**TASK INSTRUCTIONS**
Give the number of lines that contain the string "Blender", and nothing else.

═══ EXCERPTED RECORDS ═══

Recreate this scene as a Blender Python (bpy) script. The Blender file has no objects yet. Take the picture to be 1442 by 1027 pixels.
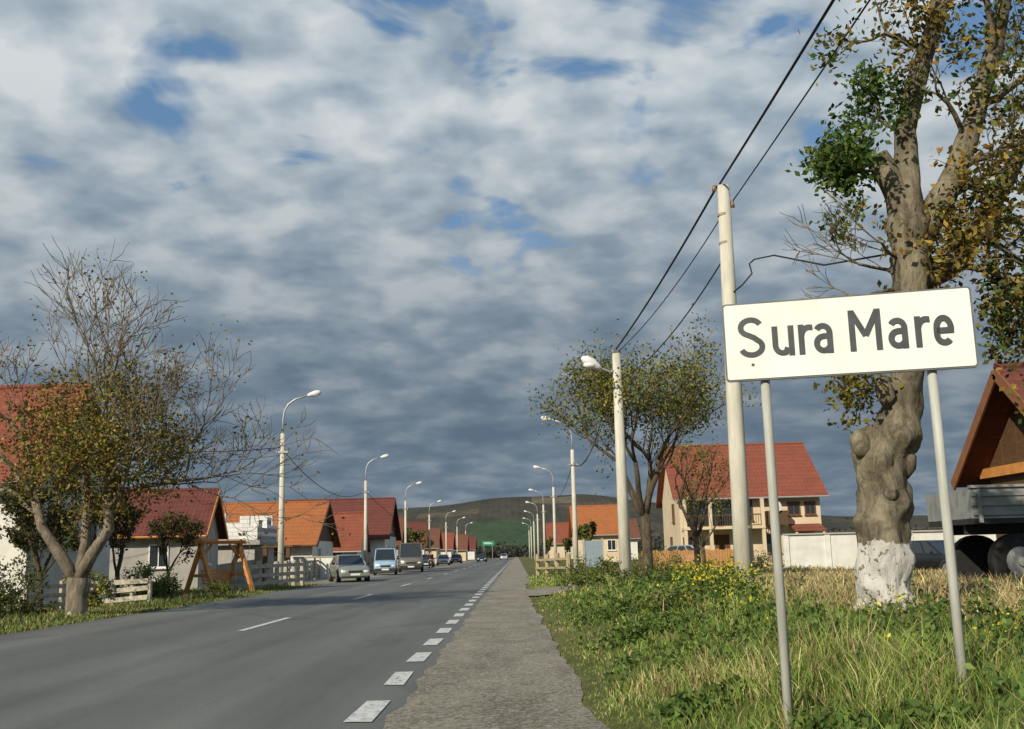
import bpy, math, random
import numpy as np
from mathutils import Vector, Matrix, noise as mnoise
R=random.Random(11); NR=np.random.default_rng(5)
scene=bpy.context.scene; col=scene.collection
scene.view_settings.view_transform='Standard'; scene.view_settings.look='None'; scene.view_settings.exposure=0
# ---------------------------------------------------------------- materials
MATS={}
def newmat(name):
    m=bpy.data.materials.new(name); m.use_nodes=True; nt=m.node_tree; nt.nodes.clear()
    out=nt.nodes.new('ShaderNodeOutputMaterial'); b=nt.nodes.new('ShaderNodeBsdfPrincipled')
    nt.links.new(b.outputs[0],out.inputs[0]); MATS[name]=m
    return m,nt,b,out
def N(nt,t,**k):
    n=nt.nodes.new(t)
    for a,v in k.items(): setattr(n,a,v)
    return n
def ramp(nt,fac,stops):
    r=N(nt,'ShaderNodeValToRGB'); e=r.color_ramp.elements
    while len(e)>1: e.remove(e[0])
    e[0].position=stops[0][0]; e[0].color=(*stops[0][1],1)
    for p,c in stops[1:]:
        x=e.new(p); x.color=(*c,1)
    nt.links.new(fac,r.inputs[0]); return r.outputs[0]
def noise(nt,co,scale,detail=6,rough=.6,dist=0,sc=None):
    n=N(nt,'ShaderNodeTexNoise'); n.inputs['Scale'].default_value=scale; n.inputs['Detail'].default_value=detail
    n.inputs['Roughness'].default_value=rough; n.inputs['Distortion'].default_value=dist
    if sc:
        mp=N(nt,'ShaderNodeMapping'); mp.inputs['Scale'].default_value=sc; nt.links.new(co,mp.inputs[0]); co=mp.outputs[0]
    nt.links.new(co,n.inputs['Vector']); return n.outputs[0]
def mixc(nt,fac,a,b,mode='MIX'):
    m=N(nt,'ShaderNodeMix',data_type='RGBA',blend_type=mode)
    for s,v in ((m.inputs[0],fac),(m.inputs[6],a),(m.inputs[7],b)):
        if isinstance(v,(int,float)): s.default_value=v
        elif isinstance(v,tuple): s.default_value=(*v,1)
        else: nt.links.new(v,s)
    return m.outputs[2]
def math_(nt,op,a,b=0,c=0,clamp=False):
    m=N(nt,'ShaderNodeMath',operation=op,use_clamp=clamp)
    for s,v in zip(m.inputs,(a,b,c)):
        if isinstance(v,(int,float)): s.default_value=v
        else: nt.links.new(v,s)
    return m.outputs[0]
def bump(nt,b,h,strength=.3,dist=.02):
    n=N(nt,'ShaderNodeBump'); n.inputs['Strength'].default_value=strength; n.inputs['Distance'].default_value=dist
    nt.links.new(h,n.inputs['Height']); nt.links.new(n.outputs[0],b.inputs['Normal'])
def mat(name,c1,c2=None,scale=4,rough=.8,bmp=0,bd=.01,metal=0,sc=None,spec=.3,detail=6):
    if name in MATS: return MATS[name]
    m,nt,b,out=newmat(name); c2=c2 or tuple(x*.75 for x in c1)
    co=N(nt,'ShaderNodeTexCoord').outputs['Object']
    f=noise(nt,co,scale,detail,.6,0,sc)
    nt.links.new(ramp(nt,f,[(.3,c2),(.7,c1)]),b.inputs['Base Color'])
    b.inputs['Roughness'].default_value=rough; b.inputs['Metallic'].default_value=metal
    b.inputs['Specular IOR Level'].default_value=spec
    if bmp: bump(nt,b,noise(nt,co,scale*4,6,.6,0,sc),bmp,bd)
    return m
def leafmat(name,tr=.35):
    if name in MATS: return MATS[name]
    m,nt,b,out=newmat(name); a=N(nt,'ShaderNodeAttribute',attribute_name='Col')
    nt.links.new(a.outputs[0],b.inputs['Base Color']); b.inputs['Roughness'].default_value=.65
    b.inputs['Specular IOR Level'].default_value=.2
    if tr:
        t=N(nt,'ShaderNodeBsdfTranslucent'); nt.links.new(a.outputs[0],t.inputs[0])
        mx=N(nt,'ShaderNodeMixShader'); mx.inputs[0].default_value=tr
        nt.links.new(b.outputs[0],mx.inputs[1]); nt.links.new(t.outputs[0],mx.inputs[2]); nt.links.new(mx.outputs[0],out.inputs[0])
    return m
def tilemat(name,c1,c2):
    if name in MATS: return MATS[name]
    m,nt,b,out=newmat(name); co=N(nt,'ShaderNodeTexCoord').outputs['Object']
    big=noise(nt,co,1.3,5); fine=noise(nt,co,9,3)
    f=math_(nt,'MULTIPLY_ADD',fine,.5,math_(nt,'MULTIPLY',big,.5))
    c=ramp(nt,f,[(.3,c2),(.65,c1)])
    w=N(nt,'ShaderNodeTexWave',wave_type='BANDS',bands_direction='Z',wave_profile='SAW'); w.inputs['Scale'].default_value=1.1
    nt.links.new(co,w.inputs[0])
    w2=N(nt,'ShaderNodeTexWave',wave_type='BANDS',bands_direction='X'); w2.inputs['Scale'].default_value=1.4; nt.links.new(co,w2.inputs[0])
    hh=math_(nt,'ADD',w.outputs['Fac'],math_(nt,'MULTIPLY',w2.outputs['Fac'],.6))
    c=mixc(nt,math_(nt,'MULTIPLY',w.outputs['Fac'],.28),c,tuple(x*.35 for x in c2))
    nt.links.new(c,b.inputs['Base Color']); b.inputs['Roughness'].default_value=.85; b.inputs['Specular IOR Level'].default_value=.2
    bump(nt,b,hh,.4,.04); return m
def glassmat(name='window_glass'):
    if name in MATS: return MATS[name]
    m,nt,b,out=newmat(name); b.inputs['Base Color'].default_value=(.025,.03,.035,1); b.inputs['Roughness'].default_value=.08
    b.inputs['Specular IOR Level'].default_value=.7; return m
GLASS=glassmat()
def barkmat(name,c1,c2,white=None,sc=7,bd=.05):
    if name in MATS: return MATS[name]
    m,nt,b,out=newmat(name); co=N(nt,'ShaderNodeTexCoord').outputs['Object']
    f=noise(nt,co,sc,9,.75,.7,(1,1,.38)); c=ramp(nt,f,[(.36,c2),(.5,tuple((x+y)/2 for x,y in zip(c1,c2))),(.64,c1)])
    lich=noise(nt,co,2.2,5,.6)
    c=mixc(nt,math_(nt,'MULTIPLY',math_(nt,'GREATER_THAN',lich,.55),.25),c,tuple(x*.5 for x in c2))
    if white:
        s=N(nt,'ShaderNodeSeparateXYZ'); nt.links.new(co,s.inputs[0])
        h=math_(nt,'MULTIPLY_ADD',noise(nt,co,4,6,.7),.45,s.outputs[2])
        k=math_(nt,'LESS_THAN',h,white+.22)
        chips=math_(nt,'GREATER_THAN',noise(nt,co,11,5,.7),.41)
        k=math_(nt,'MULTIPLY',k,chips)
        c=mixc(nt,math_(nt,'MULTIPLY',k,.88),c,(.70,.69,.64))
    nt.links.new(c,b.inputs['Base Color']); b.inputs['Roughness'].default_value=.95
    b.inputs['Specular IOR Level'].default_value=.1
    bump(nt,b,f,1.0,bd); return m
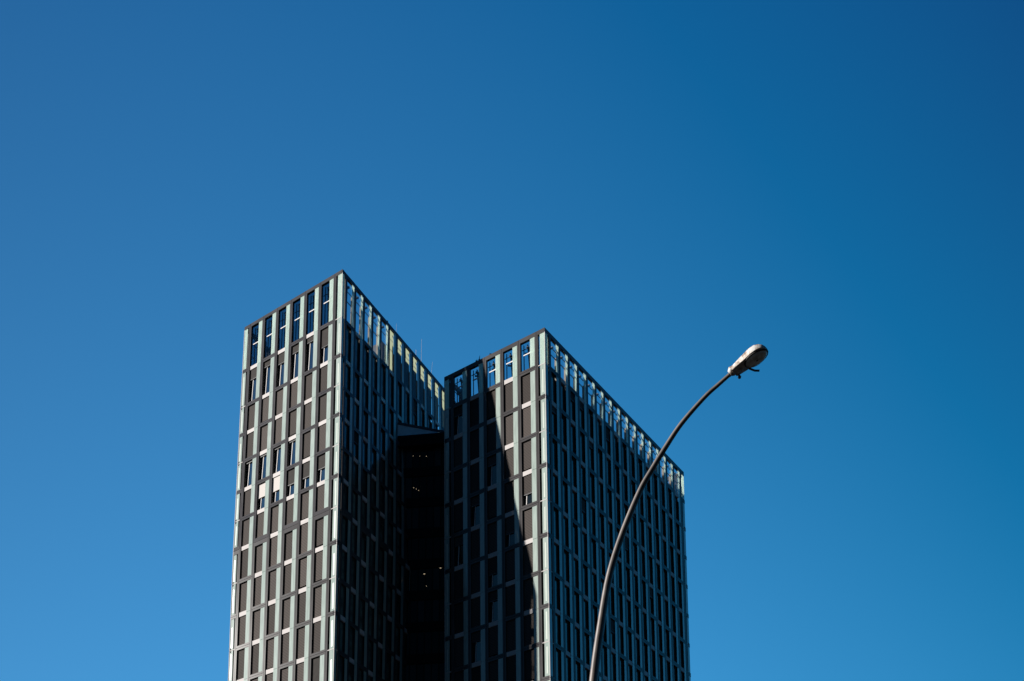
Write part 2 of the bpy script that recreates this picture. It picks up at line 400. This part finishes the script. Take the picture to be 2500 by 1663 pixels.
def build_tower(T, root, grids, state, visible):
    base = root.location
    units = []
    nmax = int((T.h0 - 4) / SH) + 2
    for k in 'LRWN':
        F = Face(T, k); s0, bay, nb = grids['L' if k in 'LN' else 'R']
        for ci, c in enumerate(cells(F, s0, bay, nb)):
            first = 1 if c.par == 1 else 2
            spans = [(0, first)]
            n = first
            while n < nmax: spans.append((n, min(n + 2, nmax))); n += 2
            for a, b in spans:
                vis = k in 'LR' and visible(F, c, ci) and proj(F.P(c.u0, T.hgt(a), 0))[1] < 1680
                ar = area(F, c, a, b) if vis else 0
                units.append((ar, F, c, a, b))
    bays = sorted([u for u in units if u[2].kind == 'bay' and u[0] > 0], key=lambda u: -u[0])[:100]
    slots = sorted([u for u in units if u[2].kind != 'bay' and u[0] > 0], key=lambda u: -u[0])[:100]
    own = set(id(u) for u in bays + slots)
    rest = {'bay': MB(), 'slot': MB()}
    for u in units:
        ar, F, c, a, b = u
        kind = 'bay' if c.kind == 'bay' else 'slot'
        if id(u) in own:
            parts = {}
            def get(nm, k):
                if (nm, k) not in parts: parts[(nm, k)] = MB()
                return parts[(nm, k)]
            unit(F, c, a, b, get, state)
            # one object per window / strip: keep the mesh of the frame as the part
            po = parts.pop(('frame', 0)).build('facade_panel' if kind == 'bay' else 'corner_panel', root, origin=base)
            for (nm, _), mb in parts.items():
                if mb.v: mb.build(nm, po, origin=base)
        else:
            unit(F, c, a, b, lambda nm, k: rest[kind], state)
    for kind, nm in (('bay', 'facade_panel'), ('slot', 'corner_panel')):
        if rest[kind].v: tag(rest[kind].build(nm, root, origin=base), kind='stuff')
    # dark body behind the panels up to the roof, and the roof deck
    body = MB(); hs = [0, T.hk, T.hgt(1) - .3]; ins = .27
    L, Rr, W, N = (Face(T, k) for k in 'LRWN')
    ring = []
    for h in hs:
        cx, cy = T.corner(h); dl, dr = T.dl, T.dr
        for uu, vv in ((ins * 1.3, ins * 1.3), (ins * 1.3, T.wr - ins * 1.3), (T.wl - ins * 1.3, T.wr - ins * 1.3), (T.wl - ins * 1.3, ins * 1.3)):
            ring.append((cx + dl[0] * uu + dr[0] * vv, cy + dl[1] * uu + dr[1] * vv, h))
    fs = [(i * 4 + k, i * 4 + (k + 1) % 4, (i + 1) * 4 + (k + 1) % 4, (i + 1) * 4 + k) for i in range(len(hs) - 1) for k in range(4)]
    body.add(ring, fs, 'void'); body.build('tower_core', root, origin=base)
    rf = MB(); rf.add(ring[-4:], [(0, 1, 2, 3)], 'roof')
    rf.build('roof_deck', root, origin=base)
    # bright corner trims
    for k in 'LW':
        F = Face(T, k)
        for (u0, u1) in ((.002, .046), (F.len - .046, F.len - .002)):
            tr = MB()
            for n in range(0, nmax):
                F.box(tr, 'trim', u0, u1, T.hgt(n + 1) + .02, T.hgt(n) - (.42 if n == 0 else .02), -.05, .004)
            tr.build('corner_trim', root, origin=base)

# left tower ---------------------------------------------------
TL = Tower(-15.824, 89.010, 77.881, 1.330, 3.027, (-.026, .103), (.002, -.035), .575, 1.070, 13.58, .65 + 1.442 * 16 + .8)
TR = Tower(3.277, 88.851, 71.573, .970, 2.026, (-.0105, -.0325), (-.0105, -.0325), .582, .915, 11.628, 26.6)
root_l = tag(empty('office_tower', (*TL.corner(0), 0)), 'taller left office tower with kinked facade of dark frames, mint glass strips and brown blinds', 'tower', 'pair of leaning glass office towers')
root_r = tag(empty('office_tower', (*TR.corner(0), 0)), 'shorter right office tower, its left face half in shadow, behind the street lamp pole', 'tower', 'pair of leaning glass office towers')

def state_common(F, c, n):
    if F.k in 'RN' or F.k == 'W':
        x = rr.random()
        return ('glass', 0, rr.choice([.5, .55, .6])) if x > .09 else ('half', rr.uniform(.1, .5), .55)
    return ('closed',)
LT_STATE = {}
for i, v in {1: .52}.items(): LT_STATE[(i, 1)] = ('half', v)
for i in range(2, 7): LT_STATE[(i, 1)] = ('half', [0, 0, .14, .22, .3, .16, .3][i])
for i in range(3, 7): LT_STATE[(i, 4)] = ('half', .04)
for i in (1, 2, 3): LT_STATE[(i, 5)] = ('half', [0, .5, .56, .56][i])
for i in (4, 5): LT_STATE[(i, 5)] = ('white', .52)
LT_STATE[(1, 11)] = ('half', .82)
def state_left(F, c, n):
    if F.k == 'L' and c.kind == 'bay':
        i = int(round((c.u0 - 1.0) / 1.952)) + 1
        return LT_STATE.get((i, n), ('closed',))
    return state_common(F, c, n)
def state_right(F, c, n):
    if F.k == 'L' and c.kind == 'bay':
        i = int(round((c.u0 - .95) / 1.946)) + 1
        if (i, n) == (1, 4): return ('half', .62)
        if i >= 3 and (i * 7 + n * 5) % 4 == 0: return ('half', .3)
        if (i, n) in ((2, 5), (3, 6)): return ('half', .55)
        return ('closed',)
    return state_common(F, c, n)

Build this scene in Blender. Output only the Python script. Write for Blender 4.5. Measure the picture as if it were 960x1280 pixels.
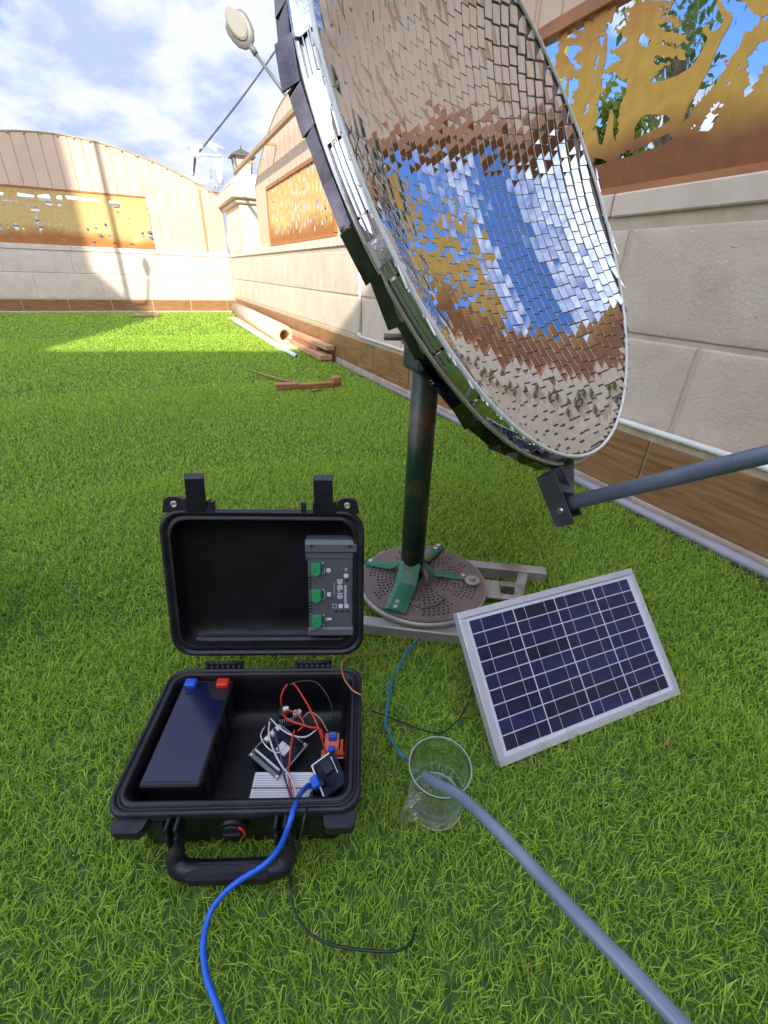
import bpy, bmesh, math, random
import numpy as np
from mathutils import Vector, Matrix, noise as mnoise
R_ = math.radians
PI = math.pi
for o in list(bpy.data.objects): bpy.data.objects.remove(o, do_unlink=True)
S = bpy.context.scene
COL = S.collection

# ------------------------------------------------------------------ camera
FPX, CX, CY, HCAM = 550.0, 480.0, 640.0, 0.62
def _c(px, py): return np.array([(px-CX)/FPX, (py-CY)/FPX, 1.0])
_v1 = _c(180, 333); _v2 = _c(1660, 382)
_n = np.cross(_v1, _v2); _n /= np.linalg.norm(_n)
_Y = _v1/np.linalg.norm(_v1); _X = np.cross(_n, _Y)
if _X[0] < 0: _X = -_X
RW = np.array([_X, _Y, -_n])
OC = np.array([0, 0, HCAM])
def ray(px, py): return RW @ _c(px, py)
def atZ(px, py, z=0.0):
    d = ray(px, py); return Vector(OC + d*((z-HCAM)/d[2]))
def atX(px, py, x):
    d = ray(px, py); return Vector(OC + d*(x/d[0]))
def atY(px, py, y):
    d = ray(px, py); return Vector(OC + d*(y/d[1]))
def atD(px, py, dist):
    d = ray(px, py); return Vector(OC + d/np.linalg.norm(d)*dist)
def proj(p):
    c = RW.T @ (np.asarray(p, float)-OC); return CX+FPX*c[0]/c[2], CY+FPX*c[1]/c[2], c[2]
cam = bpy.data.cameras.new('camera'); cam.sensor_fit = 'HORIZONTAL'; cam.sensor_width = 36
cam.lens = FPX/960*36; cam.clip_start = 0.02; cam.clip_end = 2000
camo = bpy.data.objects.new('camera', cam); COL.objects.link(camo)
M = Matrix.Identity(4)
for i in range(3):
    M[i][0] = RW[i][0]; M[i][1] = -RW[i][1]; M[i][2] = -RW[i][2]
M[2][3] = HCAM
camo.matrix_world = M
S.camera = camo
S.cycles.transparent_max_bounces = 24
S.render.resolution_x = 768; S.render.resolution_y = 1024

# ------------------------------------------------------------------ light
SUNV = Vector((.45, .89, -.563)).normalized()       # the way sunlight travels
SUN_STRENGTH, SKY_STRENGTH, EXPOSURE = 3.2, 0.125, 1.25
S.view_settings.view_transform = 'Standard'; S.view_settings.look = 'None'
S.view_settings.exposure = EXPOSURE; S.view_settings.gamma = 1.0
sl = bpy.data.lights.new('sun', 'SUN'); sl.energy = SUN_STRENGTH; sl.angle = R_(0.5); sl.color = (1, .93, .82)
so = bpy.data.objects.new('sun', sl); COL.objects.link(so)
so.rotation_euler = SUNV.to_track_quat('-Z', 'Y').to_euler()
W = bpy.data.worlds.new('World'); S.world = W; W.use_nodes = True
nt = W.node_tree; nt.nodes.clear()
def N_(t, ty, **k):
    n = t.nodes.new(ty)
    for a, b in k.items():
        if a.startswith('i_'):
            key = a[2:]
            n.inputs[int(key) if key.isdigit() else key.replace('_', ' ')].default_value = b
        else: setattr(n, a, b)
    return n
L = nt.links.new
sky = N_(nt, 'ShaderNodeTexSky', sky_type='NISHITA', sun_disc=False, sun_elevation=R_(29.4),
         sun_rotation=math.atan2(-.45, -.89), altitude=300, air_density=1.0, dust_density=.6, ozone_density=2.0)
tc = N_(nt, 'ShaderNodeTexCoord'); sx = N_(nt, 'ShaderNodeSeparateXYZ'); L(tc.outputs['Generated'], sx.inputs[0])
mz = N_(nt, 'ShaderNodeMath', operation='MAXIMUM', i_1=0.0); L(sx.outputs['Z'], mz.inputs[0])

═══

**RESULT**
2